Le roi Baudouin à Anvers le 2 février 1953. Dans la nuit du 31 janvier au 1er février 1953, le littoral belge est dévasté par un très violent raz-de-marée. © Belga

Philippe à Quiberon et Baudouin à Antibes

Le Vif

Le roi Philippe peut-il être en thalasso pendant que la Belgique affronte le terrorisme ? L’absence du Souverain en période de crise n’est pas une première. En 1953 déjà, c’est dans le sud de la France que Baudouin se reposait pendant que le pays était frappé par un drame.

L’événement est exceptionnel. Dans la nuit du 31 janvier au 1er février 1953, le littoral belge est dévasté par un très violent raz-de-marée. Une quinzaine de personnes perdent la vie. La situation est bien pire en Angleterre et aux Pays-Bas : au total, la catastrophe fait plus de 1500 victimes sur les rives de la Mer du Nord, noyant le bétail, inondant les terres, détruisant les immeubles…
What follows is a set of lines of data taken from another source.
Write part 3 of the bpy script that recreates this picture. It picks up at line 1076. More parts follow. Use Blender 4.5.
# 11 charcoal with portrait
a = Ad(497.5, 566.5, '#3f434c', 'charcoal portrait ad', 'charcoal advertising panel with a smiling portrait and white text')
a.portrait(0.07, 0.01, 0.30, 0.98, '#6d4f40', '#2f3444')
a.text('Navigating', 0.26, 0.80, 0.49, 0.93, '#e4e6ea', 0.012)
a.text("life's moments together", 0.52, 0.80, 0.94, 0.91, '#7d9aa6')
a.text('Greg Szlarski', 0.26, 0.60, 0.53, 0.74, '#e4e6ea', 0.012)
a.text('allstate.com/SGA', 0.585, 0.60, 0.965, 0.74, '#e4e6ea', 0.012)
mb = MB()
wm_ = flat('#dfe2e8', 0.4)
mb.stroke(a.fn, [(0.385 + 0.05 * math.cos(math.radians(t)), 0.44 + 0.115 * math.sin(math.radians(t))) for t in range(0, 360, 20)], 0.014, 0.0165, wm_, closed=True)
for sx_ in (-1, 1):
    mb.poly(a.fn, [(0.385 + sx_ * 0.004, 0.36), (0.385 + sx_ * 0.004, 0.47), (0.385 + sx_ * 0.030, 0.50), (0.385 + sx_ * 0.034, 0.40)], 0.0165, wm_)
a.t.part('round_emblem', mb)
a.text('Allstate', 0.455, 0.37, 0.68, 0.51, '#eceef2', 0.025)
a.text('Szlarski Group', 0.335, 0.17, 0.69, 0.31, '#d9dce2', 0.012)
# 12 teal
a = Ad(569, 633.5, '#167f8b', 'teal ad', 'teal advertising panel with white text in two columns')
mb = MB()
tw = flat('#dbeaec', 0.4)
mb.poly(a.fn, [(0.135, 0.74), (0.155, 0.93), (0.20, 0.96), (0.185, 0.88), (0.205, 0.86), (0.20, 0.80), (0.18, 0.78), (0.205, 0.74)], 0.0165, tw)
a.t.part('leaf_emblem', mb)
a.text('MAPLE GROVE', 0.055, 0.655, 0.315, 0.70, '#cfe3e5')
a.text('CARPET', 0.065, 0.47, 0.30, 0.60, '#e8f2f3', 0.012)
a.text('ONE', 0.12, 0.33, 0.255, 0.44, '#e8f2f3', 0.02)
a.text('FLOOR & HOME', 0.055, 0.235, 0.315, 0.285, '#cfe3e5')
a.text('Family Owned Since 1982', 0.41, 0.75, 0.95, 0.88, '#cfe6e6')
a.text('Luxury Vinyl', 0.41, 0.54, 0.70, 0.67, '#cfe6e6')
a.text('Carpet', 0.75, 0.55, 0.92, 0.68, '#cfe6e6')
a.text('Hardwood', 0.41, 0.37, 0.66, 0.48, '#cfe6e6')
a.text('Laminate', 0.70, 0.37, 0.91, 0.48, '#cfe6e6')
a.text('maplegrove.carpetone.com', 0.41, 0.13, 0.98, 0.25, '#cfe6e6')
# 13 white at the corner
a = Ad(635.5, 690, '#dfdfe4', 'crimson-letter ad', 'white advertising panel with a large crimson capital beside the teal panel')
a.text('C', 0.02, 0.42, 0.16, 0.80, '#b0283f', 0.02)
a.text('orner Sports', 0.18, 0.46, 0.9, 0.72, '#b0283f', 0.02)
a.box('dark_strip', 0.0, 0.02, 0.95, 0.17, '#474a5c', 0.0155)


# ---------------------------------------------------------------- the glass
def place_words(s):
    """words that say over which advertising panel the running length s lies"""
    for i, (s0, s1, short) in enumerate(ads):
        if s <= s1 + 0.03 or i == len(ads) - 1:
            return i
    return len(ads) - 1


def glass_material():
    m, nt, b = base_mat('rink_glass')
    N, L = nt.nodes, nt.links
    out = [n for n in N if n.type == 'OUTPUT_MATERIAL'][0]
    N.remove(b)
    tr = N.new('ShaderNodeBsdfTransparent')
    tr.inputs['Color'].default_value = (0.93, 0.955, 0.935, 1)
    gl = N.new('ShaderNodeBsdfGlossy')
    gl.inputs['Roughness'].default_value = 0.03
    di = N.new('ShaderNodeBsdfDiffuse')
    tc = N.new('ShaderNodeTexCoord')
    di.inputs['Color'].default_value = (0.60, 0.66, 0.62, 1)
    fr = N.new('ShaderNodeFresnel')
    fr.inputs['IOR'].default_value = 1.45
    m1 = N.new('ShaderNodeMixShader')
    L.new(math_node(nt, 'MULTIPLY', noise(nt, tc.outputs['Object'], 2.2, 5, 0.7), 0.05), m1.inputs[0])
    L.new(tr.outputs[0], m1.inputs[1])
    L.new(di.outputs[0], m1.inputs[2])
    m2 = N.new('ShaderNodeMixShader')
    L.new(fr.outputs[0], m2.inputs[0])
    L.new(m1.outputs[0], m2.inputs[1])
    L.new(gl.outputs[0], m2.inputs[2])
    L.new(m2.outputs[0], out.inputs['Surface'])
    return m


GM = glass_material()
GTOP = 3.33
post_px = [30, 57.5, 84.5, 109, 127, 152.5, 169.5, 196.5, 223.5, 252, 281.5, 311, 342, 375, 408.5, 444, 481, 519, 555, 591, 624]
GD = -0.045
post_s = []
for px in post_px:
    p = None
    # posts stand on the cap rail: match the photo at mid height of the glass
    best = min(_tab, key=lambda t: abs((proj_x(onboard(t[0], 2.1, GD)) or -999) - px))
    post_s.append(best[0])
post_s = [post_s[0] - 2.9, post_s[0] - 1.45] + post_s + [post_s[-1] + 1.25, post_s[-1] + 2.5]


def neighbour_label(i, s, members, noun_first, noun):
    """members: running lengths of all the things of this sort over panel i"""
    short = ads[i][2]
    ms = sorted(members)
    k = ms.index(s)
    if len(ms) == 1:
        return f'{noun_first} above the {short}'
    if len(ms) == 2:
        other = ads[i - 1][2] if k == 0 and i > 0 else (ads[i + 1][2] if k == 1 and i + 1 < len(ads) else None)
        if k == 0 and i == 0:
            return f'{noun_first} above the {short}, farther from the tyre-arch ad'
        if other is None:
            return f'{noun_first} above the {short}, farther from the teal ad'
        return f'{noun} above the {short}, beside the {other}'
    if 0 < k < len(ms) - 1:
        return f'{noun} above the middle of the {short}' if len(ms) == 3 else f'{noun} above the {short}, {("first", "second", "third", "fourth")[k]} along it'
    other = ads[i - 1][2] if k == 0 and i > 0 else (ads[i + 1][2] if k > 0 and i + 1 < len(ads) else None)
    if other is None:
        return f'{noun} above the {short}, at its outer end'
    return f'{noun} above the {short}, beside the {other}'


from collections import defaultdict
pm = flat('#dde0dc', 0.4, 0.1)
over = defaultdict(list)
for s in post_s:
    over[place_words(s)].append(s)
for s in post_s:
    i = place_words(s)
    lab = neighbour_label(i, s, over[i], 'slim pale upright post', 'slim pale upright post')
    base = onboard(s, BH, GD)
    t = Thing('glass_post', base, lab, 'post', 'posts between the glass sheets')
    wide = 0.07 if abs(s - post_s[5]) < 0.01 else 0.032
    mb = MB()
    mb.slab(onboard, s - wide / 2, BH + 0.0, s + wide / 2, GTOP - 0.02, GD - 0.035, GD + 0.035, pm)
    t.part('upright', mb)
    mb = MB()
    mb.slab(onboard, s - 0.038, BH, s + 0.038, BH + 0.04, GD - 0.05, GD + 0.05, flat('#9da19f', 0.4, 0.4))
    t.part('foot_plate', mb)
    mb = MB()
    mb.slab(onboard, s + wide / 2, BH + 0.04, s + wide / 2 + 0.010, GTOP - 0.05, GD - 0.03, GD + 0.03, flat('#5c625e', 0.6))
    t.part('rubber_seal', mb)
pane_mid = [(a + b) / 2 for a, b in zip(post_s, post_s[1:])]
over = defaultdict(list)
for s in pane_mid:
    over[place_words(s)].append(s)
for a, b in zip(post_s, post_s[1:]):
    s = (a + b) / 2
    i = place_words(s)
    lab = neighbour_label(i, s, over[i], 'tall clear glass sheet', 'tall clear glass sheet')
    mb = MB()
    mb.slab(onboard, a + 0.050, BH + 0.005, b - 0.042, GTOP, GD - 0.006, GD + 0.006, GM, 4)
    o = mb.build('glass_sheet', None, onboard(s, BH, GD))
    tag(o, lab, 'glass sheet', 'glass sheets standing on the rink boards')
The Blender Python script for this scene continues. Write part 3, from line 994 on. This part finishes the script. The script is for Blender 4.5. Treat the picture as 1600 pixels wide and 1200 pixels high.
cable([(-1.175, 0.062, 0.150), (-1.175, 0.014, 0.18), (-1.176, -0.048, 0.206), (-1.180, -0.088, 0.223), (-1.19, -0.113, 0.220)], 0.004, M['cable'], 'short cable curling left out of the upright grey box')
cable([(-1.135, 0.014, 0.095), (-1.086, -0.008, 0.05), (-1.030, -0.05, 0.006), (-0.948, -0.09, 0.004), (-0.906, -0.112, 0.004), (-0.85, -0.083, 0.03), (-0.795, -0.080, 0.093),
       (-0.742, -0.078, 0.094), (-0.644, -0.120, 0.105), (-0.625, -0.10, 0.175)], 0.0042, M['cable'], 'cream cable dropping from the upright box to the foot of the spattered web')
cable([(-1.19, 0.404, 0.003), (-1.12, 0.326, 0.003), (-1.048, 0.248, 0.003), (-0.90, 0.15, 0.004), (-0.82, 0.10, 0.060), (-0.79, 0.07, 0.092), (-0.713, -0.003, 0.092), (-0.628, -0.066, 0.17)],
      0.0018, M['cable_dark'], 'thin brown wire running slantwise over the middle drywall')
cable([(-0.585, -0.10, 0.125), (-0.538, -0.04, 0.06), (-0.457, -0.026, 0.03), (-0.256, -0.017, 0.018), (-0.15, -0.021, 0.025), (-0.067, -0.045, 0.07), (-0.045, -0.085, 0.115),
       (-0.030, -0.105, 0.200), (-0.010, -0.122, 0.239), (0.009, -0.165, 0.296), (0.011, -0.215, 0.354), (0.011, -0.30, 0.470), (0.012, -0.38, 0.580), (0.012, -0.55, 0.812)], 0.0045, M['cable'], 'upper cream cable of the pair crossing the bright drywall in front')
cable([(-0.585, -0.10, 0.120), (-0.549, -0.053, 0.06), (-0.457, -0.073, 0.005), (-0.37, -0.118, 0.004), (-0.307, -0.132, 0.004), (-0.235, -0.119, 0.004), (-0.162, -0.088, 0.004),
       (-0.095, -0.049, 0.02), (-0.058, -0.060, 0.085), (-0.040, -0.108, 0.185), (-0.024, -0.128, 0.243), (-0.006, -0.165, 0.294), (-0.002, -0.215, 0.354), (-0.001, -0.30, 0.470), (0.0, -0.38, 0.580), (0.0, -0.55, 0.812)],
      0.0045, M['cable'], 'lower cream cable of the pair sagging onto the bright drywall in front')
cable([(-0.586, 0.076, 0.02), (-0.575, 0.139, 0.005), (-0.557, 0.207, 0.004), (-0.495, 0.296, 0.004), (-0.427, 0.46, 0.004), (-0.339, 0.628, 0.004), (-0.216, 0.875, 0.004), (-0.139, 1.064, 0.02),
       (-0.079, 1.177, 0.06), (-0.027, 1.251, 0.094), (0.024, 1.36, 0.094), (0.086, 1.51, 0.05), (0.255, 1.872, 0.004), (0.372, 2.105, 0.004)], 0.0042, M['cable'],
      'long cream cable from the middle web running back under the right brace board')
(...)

Au même moment, le roi Baudouin se trouve à Antibes, sur la Côte d’Azur. « En convalescence », apprend-on. Mais le jeune chef de l’Etat est conscient de ses responsabilités : le 2 février, il se rend au chevet de la Flandre occidentale, serre quelques pinces et pose devant les objectifs. Quelques jours plus tard, il effectue une nouvelle visite aux victimes. Baudouin sait qu’en période de crise, il doit se trouver aux côtés des fragilisés, apporter un peu de baume au coeur et manifester un soutien moral. Parfait.

Problème : les journalistes apprennent rapidement qu’entre chacune de ses visites, Baudouin regagne le soleil du Sud. Ce qui fait mauvais genre : alors que le pays traverse une période difficile, son roi privilégie ses soucis de santé – qui restent encore à prouver, selon les mauvaises langues. Médiatiquement, l’affaire passe très mal.

La presse se lâche. Baudouin est attaqué. Mais moins que les collaborateurs du Palais. Et moins encore que Lilian Baels. On reproche à la « belle-mère » son attitude tapageuse, ses manières indiscrètes et surtout sa volonté de tout régenter à Laeken. L’affaire déborde les frontières. Dans certains périodiques étrangers, on n’hésite pas à parler d’une reprise de la Question royale. Pour le pays, la publicité est mauvaise ; pour le Souverain, les critiques sont difficiles à encaisser. En réalité, le Palais est carrément furieux. Le 15 février, le Premier ministre Jean Van Houtte est convoqué à Nice. Baudouin lui lit une note extrêmement sèche dans laquelle il réclame des mesures fortes contre la presse. Le Premier ministre est sous pression. Au Parlement, il couvre la Couronne et se contente de raconter que l’état de santé de Baudouin est relativement grave… Personne n’est dupe. L’opposition attaque la majorité. Le roi, pour sa part, est relativement épargné.

La tempête finira par s’apaiser. Mieux : conscient de ses limites en la matière, le Palais ouvre un service de Presse peu de temps après les événements. Quant à Baudouin, c’est au fil des crises qu’il découvrira les contours de sa fonction. Et finira par véritablement apprendre son métier de roi.